Ora, na forma em que está formulada a garantia da anterioridade não se pode admitir ponderações no âmbito de validade da mesma que impliquem a redução do seu alcance. A questão seria diferente se o constituinte tivesse assegurado um “princípio geral de não surpresa do contribuinte”, sem definição de marco temporal (ano civil ou noventa dias). Se tal tivesse ocorrido, poderíamos cogitar de flexibilização da garantia, já que teria a Constituição assegurado uma garantia não em termos de regra jurídica, mas de princípio jurídico (norma que admite ponderações e sopesamentos em nome do interesse público e da concretização de outras normas do sistema jurídico). Todavia, repito, isto não ocorre com a Constituição ainda em vigor.

Ninguém é obrigado a concordar com a interpretação do STF para a garantia da anterioridade formulada na ADIN 939, mas o que não se pode negar é que a mesma significou um marco na Jurisprudência constitucional brasileira na medida em que petrificou uma garantia que tecnicamente constitui uma mera regra jurídica.

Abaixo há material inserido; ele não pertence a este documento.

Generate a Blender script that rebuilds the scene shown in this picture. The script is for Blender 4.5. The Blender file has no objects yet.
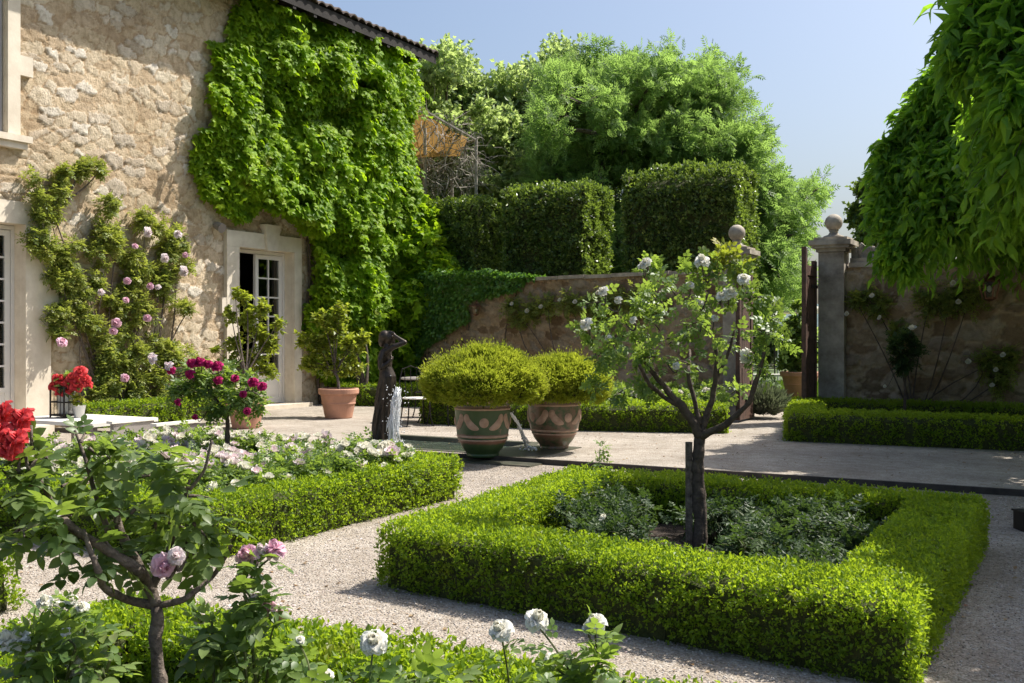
import bpy, math
import numpy as np
from mathutils import Vector, Matrix, Euler

R = np.random.default_rng(11)
scene = bpy.context.scene
COL = scene.collection
PI = math.pi
up = np.array([0., 0., 1.])

# ------------------------------------------------------------------ camera frame (used to measure places from the photo)
FPX, EYE = 1050.0, 1.5
YAW = math.atan2(578, FPX)
SN, CS = math.sin(YAW), math.cos(YAW)
def at(px, py, d):
    l = (px - 512) / FPX
    return np.array([(-SN + CS * l) * d, (CS + SN * l) * d, EYE + (335 - py) * d / FPX])
def ground(px, py, z=0.0):
    return at(px, py, (EYE - z) * FPX / (py - 335))
WX = -14.2                                     # plane of the house front
def wall_pt(px, py, off=0.0):
    l = (px - 512) / FPX
    return at(px, py, (WX + off) / (-SN + CS * l))
GA, GB = np.array([-5.45, 17.95]), np.array([-14.2, 19.75])   # line of the garden wall, left of the gate
GD = (GB - GA) / np.linalg.norm(GB - GA)
GN = np.array([GD[1], -GD[0]]); GN = GN if GN[1] < 0 else -GN
def gwall_pt(px, py, off=0.0):
    a = GA + GN * off
    l = (px - 512) / FPX
    dx, dy = -SN + CS * l, CS + SN * l
    k, m = (GB - GA)[1], (GB - GA)[0]
    d = (a[0] * k - a[1] * m) / (dx * k - dy * m)
    return at(px, py, d)

# ------------------------------------------------------------------ numpy helpers
def nrm(v):
    v = np.asarray(v, float)
    return v / np.maximum(np.linalg.norm(v, axis=-1, keepdims=True), 1e-9)
def rdir(n):
    return nrm(R.normal(size=(n, 3)))
def _hash(ix, iy, iz):
    h = (ix * 374761393 + iy * 668265263 + iz * 1440662683) & 0x7fffffff
    h = ((h ^ (h >> 13)) * 1274126177) & 0x7fffffff
    return ((h ^ (h >> 16)) & 0xffff) / 65535.0
def vnoise(p, scale=1.0, seed=0):
    p = np.asarray(p, float) * scale + seed * 17.31
    i = np.floor(p).astype(np.int64); f = p - i
    f = f * f * (3 - 2 * f)
    out = 0
    for dx in (0, 1):
        for dy in (0, 1):
            for dz in (0, 1):
                w = (f[..., 0] if dx else 1 - f[..., 0]) * (f[..., 1] if dy else 1 - f[..., 1]) * (f[..., 2] if dz else 1 - f[..., 2])
                out = out + w * _hash(i[..., 0] + dx, i[..., 1] + dy, i[..., 2] + dz)
    return out
def fbm(p, scale=1.0, seed=0, o=3):
    return sum(vnoise(p, scale * 2 ** k, seed + k) * 0.5 ** k for k in range(o)) / sum(0.5 ** k for k in range(o))
def in_poly(x, y, poly):
    poly = np.asarray(poly, float); inside = np.zeros(len(x), bool)
    j = len(poly) - 1
    for i in range(len(poly)):
        xi, yi = poly[i]; xj, yj = poly[j]
        c = ((yi > y) != (yj > y)) & (x < (xj - xi) * (y - yi) / (yj - yi + 1e-12) + xi)
        inside ^= c; j = i
    return inside

# ------------------------------------------------------------------ geometry collector
LOC = {}
class Geo:
    def __init__(s): s.V = []; s.F = []; s.A = []; s.M = []; s.n = 0; s.X = {}
    def add(s, V, F, rnd=0.5, mi=0):
        V = np.asarray(V, float).reshape(-1, 3)
        Fl = F if isinstance(F, list) and len(F) and isinstance(F[0], np.ndarray) else [np.asarray(F, np.int64)]
        s.V.append(V)
        s.A.append(np.broadcast_to(np.asarray(rnd, float), (len(V),)))
        for f in Fl:
            if len(f): s.F.append(f + s.n); s.M.append(np.full(len(f), mi))
        s.n += len(V); return s
    def box(s, c, d, rz=0.0, mi=0, rnd=0.5, M=None):
        x, y, z = np.array(d) / 2
        V = np.array([[a * x, b * y, e * z] for a in (-1, 1) for b in (-1, 1) for e in (-1, 1)])
        if M is not None: V = V @ np.array(M).T
        if rz: V = V @ np.array([[math.cos(rz), math.sin(rz), 0], [-math.sin(rz), math.cos(rz), 0], [0, 0, 1]])
        return s.add(V + np.array(c), np.array([[0, 1, 3, 2], [4, 6, 7, 5], [0, 4, 5, 1], [2, 3, 7, 6], [0, 2, 6, 4], [1, 5, 7, 3]]), rnd, mi)
    def span(s, a, b, mi=0, rnd=.5):
        a, b = np.array(a, float), np.array(b, float)
        return s.box((a + b) / 2, np.abs(b - a), 0, mi, rnd)
    def tube(s, path, rad, k=8, mi=0, rnd=.5, cap=True):
        P = np.asarray(path, float); n = len(P)
        rad = np.broadcast_to(np.asarray(rad, float), (n,))
        T = nrm(np.gradient(P, axis=0))
        ref = np.array([0.31, 0.17, 0.93]) if abs(T[0] @ up) < .9 else np.array([1., .1, 0])
        U = nrm(np.cross(T, ref)); W = np.cross(T, U)
        a = np.arange(k) * 2 * PI / k
        V = P[:, None] + rad[:, None, None] * (np.cos(a)[None, :, None] * U[:, None] + np.sin(a)[None, :, None] * W[:, None])
        i = np.arange(n - 1)[:, None] * k; j = np.arange(k)[None]; j2 = (j + 1) % k
        F = np.stack([i + j, i + j2, i + k + j2, i + k + j], -1).reshape(-1, 4)
        Fs = [F]
        if cap:
            Fs += [np.arange(k)[None, ::-1], (np.arange(k) + (n - 1) * k)[None]]
        return s.add(V.reshape(-1, 3), Fs, rnd, mi)
    def lathe(s, prof, c=(0, 0, 0), k=32, mi=0, rnd=.5, a0=0, a1=2 * PI, wob=None):
        prof = np.asarray(prof, float); n = len(prof); full = abs(a1 - a0 - 2 * PI) < 1e-6
        m = k if full else k + 1
        a = a0 + np.arange(m) * (a1 - a0) / k
        V = np.stack([prof[:, 0][:, None] * np.cos(a), prof[:, 0][:, None] * np.sin(a), np.broadcast_to(prof[:, 1][:, None], (n, m))], -1)
        i = np.arange(n - 1)[:, None] * m; j = np.arange(k)[None]; j2 = (j + 1) % m
        F = np.stack([i + j, i + j2, i + m + j2, i + m + j], -1).reshape(-1, 4)
        return s.add(V.reshape(-1, 3) + np.array(c), F, rnd, mi)
    def ell(s, c, r, k=16, mi=0, rnd=.5):
        t = np.linspace(0, PI, k // 2 + 1)
        g = Geo().lathe(np.stack([np.sin(t), -np.cos(t)], -1), k=k)
        return s.add(g.V[0] * np.array(r) + np.array(c), g.F[0], rnd, mi)
    def build(s, name, mats, parent=None, smooth=False, local=False, attrs=None):
        V = np.concatenate(s.V) if s.V else np.zeros((0, 3))
        if parent is not None and not local: V = V - LOC[parent.name]
        me = bpy.data.meshes.new(name)
        me.vertices.add(len(V)); me.vertices.foreach_set('co', V.astype(np.float32).ravel())
        tot = np.concatenate([np.full(len(f), f.shape[1]) for f in s.F]) if s.F else np.zeros(0, int)
        idx = np.concatenate([f.ravel() for f in s.F]) if s.F else np.zeros(0, int)
        me.loops.add(len(idx)); me.loops.foreach_set('vertex_index', idx.astype(np.int32))
        me.polygons.add(len(tot)); st = np.concatenate([[0], np.cumsum(tot)[:-1]]) if len(tot) else tot
        me.polygons.foreach_set('loop_start', st.astype(np.int32))
        mats = mats if isinstance(mats, (list, tuple)) else [mats]
        for m in mats: me.materials.append(m)
        if len(mats) > 1: me.polygons.foreach_set('material_index', np.concatenate(s.M).astype(np.int32))
        me.polygons.foreach_set('use_smooth', np.full(len(tot), smooth))
        a = me.attributes.new('rnd', 'FLOAT', 'POINT'); a.data.foreach_set('value', np.concatenate(s.A).astype(np.float32))
        for k, v in (attrs or {}).items():
            a = me.attributes.new(k, 'FLOAT', 'POINT'); a.data.foreach_set('value', np.asarray(v, np.float32))
        me.update(calc_edges=True); me.validate()
        return link(name, me, parent)
def link(name, me, parent=None):
    o = bpy.data.objects.new(name, me); COL.objects.link(o)
    if parent is not None: o.parent = parent; LOC[o.name] = LOC[parent.name]
    else: LOC[o.name] = np.zeros(3)
    return o
def tag(o, label, cat, group=None):
    o['label'] = label; o['category'] = cat
    if group: o['group'] = group
    return o
def thing(name, label, cat, loc, group=None):
    o = bpy.data.objects.new(name, None); COL.objects.link(o)
    o.location = Vector([float(v) for v in loc]); LOC[o.name] = np.array(loc, float)
    o.empty_display_size = .1
    return tag(o, label, cat, group)
def struct(o, kind='structure'):
    o['kind'] = kind; return o
def copy_tree(src, loc, rz=0, sc=1.0, label=None, parent=None):
    c = src.copy(); COL.objects.link(c)
    if parent is None:
        c.location = Vector([float(v) for v in loc]); c.rotation_euler = (0, 0, rz); c.scale = (sc, sc, sc); LOC[c.name] = np.array(loc, float)
        if label: c['label'] = label
    else: c.parent = parent
    for ch in list(src.children): copy_tree(ch, None, parent=c)
    return c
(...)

Em nome da estabilidade da ordem constitucional (construída sobretudo através da Jurisprudência do STF), parece-me que a anterioridade nonagesimal deva receber a mesma exegese.

O STF não foi “inflexível” na ADIN 939, apenas decidiu uma questão dentro das possibilidades normativas que a questão apresentava. Vale dizer, como se estava diante de uma garantia jurídica expressa em termos de regra jurídica (e não de princípio, no que tange à possibilidade de flexibilização), cabia àquela Corte tão somente decidir se a EC 3/93 podia ou não excepcionar a anterioridade. Em outras palavras, se a regra da anterioridade tinha sido obedecida ou não pela EC 3/93.

Flexibilização de regras como a da anterioridade (geral ou nonagesimal), significa a revogação da garantia existente e a subseqüente criação de outra. Logo, se a garantia é pétrea, não pode ser flexibilizada, sobretudo para diminuir o seu alcance. Qualquer tentativa do Congresso Nacional neste sentido revela-se absolutamente inconstitucional por ofensa ao art. 60, § 4º da Carta.